Return all lines in the material below that contain "from".

-------- COLLECTED MATERIAL --------

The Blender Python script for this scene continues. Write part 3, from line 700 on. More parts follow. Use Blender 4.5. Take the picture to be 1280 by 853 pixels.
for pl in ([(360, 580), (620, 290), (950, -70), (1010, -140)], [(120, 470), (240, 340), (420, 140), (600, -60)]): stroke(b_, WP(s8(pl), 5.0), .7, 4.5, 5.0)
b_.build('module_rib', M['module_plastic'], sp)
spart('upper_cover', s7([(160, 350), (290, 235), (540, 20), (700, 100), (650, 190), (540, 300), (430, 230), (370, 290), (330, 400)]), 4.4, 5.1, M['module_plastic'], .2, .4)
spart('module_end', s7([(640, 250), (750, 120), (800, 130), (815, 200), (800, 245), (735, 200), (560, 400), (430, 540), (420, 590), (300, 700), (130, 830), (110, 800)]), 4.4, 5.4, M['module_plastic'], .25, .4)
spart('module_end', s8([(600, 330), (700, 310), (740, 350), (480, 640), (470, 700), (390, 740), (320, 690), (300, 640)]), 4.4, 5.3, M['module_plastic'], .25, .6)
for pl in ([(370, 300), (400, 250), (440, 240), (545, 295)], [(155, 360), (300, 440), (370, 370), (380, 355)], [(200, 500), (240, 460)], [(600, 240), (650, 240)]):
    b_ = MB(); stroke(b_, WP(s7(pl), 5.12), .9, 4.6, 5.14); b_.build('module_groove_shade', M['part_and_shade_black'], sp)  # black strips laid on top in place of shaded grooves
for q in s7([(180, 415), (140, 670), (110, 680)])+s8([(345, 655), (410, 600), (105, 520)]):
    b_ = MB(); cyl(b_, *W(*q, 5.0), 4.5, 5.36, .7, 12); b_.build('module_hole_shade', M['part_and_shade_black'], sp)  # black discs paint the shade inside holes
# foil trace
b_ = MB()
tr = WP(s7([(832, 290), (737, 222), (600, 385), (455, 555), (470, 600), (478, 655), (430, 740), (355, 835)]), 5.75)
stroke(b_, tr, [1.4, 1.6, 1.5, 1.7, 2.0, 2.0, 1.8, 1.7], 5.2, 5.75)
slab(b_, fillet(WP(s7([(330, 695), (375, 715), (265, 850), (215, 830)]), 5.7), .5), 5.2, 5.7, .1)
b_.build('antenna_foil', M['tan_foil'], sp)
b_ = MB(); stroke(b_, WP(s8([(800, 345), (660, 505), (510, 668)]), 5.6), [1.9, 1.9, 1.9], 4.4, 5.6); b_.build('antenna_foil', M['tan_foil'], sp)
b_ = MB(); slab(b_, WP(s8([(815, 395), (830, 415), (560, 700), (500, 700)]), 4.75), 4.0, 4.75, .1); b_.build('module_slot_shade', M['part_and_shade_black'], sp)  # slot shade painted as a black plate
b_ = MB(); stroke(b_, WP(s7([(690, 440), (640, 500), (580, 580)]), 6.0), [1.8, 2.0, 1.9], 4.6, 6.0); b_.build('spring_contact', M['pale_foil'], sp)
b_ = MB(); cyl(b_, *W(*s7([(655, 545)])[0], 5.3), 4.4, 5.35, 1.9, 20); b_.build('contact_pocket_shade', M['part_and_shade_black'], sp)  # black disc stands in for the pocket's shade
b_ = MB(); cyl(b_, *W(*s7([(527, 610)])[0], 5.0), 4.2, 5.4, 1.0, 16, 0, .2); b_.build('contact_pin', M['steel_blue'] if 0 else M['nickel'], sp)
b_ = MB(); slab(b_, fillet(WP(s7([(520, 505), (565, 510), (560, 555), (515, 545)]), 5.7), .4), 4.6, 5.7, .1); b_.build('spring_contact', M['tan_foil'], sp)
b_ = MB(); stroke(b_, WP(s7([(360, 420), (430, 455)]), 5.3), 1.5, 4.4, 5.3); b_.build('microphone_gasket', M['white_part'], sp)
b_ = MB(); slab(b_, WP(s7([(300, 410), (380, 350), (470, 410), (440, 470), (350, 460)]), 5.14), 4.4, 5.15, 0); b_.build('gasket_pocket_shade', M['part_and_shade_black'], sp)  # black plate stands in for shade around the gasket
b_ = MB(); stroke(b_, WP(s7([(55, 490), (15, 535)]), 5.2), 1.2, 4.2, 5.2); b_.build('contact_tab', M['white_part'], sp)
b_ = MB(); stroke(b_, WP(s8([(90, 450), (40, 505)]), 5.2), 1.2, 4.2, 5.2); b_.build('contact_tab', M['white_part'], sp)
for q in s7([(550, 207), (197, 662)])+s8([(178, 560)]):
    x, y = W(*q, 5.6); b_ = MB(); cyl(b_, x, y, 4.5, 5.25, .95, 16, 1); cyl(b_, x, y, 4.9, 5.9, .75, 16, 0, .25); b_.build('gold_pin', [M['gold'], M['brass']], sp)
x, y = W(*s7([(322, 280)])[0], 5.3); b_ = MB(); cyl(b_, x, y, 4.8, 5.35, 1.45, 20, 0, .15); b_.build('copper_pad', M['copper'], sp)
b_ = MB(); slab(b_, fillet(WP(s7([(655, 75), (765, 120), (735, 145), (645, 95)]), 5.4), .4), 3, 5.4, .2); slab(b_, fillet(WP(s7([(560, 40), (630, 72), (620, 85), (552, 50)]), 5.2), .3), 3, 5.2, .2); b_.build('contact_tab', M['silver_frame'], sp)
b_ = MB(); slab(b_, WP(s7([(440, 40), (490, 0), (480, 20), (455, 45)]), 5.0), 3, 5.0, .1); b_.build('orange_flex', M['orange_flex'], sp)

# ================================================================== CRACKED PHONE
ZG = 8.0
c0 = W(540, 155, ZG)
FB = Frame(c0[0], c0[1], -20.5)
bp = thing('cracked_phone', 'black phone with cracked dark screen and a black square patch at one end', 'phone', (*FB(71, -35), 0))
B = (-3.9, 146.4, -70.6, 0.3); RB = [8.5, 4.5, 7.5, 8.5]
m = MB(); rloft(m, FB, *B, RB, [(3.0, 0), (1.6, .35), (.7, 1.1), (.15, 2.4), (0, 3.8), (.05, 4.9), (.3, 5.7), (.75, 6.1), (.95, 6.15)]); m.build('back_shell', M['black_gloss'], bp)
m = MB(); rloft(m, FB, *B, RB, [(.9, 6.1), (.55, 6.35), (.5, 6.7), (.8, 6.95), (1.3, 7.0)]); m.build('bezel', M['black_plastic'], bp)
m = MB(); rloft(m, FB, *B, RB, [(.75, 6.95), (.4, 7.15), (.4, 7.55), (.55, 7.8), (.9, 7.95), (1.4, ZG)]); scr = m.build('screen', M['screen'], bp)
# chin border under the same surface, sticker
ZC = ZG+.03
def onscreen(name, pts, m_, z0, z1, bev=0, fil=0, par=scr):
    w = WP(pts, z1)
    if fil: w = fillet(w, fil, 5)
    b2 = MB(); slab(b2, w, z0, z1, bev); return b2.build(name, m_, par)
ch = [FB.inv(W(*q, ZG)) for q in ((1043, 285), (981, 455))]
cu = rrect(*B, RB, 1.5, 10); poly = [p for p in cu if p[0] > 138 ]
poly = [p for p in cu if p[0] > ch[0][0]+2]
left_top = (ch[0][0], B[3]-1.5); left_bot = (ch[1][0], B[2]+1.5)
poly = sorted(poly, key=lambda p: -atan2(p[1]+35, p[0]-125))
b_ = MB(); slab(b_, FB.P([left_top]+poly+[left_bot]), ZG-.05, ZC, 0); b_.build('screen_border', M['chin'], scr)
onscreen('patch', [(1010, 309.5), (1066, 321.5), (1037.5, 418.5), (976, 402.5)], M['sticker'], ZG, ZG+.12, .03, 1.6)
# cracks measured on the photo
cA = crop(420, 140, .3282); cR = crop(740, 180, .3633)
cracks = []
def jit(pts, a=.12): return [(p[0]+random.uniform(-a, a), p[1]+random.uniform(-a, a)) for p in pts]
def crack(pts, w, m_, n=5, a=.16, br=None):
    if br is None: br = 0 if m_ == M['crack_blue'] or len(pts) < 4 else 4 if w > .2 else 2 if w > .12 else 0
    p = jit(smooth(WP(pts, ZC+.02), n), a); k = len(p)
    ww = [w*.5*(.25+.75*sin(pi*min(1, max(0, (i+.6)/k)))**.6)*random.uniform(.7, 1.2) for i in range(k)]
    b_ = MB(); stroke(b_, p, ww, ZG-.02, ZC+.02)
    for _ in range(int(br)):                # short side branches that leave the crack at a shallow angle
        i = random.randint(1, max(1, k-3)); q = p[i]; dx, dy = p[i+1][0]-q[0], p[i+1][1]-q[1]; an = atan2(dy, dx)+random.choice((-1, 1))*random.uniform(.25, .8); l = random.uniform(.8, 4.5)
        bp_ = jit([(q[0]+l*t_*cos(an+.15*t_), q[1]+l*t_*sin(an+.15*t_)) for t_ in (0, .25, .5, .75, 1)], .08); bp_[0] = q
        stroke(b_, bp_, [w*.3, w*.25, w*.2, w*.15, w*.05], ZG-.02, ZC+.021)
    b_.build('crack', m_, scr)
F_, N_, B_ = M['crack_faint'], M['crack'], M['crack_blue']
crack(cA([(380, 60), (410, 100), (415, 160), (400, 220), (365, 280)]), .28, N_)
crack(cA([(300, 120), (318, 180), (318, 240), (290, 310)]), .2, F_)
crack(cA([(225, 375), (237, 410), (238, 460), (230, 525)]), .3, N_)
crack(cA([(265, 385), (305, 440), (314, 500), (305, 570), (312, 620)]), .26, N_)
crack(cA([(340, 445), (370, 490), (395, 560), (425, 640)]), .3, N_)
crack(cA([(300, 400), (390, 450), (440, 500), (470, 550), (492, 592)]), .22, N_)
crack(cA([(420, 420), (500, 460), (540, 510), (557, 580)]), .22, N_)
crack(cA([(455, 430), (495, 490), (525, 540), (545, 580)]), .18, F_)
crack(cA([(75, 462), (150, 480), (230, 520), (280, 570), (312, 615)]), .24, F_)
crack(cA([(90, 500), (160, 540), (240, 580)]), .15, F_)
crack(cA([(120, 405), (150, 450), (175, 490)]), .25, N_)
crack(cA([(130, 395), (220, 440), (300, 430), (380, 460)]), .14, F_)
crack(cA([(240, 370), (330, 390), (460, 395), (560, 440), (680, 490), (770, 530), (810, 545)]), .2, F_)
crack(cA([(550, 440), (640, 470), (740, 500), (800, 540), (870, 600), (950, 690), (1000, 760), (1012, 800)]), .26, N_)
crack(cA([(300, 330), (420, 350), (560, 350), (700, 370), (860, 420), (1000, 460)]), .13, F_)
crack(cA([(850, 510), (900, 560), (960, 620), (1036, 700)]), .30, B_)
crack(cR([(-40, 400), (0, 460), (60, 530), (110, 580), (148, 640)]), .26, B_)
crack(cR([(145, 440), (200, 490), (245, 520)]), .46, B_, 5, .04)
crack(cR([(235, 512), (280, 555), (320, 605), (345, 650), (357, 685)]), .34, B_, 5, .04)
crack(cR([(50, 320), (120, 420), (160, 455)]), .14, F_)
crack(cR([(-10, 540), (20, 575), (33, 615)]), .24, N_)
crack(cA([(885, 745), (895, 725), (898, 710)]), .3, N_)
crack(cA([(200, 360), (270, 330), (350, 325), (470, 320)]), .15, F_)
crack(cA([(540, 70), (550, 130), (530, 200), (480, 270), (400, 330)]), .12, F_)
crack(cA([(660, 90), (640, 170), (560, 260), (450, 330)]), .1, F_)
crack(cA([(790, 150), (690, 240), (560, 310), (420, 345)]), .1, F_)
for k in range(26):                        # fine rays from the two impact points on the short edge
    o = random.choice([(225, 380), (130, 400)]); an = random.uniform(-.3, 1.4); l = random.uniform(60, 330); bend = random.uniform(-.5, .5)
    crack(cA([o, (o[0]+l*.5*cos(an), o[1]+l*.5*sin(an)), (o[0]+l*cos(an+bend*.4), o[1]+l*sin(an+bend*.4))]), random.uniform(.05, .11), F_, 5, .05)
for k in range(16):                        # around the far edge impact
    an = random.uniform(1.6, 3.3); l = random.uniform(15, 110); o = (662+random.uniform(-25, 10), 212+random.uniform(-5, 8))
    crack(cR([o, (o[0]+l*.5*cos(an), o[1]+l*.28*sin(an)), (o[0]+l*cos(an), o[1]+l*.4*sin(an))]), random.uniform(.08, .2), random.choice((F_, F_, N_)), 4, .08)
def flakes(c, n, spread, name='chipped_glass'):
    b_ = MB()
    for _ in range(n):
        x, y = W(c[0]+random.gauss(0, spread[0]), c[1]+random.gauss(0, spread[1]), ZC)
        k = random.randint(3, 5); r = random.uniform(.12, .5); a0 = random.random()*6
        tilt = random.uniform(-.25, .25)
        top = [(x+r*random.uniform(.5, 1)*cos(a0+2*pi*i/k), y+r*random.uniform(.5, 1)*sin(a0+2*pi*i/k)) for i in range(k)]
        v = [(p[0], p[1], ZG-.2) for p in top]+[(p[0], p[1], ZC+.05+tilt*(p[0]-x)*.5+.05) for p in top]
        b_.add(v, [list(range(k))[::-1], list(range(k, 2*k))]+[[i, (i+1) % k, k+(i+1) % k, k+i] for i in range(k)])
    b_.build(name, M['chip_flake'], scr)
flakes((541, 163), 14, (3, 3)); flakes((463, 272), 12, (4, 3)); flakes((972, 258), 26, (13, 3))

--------

** FINAL ANSWER **
The Blender Python script for this scene continues. Write part 3, from line 700 on. More parts follow. Use Blender 4.5. Take the picture to be 1280 by 853 pixels.
for k in range(26):                        # fine rays from the two impact points on the short edge